Marilyn “Que” Tucker
Marilyn “Que” Tucker, from Reidsville, Rockingham County, North Carolina, is the North Carolina High School Athletic Association’s Commissioner with a proven track record of service to young people.

@IrememberOurHistory®: Marilyn “Que” Tucker, from Reidsville, Rockingham County, North Carolina, is the North Carolina High School Athletic Association’s Commissioner with a proven track record of service to young people.
NCHSAA’s Que Tucker goes from Reidsville to hall of fame
by: Michael Hennessey / WGHP-Posted: Feb 19, 2024
REIDSVILLE, N.C. (WGHP) — From Reidsville to the Hall of Fame.
Marilyn “Que” Tucker has devoted her professional life to sports, especially on the high school level. While she was best known for playing basketball in her early life, it wasn’t a passion that was developed until she entered high school herself.

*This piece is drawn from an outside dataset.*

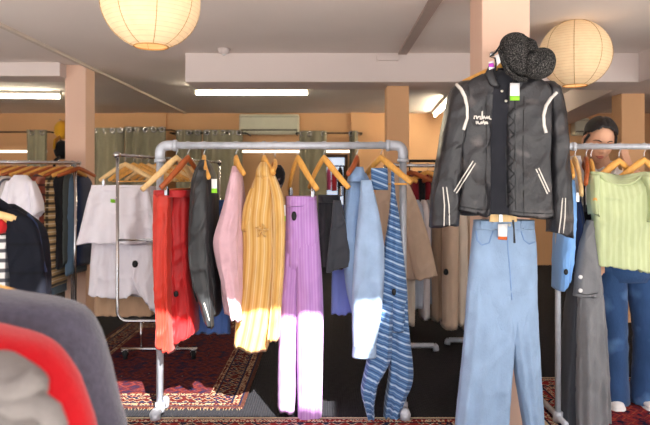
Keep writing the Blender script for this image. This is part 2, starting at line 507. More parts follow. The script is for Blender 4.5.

“When I started high school, it was the first year of integration in Rockingham County,” Tucker said.
As a freshman at Stoneville High School, she was discovered by her physical education teacher.
“She said, ‘have you ever thought about playing basketball?’ And I said, ‘no, not really,’” Tucker said. “So, she said, ‘I think you could play basketball.’”
The daughter of a teacher and a businessman, Tucker grew up on a farm with a younger sister. She never had a basketball hoop at their home.
“I thought I was pretty good. I actually developed what I thought was a decent little shot,” she recalled. “First game she put me into, a girl knocked that ball way up into the stands so far, I was so embarrassed, I thought, ‘this is not gonna work.’”
That summer, her father put a hoop up on a tree on their property, and Tucker began honing her skills.
“I played high school basketball for four years at that 1A high school in Rockingham County,” she said. “I enjoyed the basketball side. I enjoyed the competitiveness.”
Tucker continued her education as a student-athlete at Mars Hill College in Mars Hill, N.C., north of Asheville. She majored in Health and Physical Education and led the Mountain Lions in scoring for two seasons before earning a master’s degree at UNC Greensboro in 1977.
While a player at Mars Hill, she first met Kay Yow, who was coaching at Elon University.
Upon her graduation, Tucker got her first teaching job in McDowell County.
“They figured if you were a physical education teacher, then you could coach, and so that’s how it really started,” Tucker said.
After two years, she got a call that led her to a teaching job at Reidsville Junior High School, where she was the girls’ basketball and softball coach. She eventually moved to Reidsville High, where she also started coaching volleyball.
She also met Nora Lynn Finch, who started representing the NCAA on the U.S. Collegiate Sports Council in 1988. She worked a camp for Finch and Yow, and in 1989, coach Yow called.
Yow had moved from Elon to North Carolina State University in 1976. More than a decade later, she was offering Tucker a job. After consideration, Tucker decided she wanted to remain at the high school level.
“I turned down coach Yow, Kay Yow, and said, ‘no I don’t want to come be your assistant coach,’” Tucker said. “Well, you talk about a full court press.”
By August of 1989, she was at NC State.
“It didn’t take long there before I realized, boy this is big business right here,” she said.
Tucker remained at NC State for two years but decided shaping lives “in its purest form” was in the high school level.
In 1992, she started a student services program at the North Carolina High School Athletic Association. She worked her way through the organization until 2015, when she became the NCHSAA’s interim commissioner. By December of that year, she was named the permanent commissioner, becoming the association’s first female and African American commissioner.
“You treat people the way you’re supposed to treat them, work hard, and everything else will fall into place,” Tucker said.
A charter member of the Mars Hill College Athletic Hall of Fame, Tucker got the call from a different hall in 2023.
“That was a surprise,” she said.
About a week before Christmas, it was announced Tucker will be part of the North Carolina Sports Hall of Fame’s class of 2024.
“Dean Smith, and Mike Krzyzewski, Bones McKinney, all those people who are in the hall of fame right now that we know as big time,” Tucker said. “Michael Jordan.”
Tucker acknowledged she’s at the tail end of her career. For now, however, she’s happy continuing the NCHSAA’s mission, while representing its 436 association members.
“There is going to come a time when enough is enough,” Tucker said, before being asked if she had any idea when that would be. “Well, it’s probably sooner rather and later.”
Tucker will be enshrined during the North Carolina Sports Hall of Fame’s 60th induction ceremony on Friday, May 10, at the Charlotte Convention Center.